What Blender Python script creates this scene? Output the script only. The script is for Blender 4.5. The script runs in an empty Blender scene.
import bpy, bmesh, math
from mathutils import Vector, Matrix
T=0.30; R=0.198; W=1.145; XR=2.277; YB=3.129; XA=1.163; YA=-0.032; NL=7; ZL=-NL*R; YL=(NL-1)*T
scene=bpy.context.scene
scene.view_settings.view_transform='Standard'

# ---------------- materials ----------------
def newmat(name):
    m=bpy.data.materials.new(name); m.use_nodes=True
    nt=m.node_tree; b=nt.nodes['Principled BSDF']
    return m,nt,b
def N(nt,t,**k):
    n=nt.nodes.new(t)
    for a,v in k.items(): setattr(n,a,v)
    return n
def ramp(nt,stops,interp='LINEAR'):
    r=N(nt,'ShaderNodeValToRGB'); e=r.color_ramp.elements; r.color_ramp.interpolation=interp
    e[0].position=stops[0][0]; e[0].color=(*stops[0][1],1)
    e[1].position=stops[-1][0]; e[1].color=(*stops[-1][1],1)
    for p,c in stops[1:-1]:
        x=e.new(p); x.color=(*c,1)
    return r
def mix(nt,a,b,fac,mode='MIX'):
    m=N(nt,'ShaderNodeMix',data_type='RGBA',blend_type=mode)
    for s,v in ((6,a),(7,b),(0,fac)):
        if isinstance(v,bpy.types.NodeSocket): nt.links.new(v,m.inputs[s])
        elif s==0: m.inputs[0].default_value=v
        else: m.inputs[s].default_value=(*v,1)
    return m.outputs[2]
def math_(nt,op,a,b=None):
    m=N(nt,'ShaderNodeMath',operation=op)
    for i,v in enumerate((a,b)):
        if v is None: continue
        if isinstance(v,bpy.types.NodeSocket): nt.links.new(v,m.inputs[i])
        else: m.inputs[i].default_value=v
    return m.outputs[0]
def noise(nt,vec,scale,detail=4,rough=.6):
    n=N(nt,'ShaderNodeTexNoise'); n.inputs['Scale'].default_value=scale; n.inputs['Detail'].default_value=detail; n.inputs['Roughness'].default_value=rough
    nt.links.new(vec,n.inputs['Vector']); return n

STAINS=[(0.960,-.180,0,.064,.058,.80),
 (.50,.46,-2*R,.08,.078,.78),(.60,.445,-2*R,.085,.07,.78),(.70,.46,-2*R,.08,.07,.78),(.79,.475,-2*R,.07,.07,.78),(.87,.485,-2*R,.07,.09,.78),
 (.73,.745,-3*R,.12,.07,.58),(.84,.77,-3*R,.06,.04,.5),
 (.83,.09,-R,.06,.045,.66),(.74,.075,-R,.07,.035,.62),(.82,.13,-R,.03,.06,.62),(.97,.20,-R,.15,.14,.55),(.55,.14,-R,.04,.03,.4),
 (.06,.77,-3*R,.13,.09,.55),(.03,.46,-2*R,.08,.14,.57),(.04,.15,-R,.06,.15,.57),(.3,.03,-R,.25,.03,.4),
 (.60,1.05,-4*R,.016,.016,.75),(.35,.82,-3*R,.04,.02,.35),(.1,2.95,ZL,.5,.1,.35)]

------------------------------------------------

- Required work
From the opening line of the data above, please print each line as written up to and including the line that contains "scene.view_settings.view_transform='Standard'", and nothing more.

- Complete output
What Blender Python script creates this scene? Output the script only. The script is for Blender 4.5. The script runs in an empty Blender scene.
import bpy, bmesh, math
from mathutils import Vector, Matrix
T=0.30; R=0.198; W=1.145; XR=2.277; YB=3.129; XA=1.163; YA=-0.032; NL=7; ZL=-NL*R; YL=(NL-1)*T
scene=bpy.context.scene
scene.view_settings.view_transform='Standard'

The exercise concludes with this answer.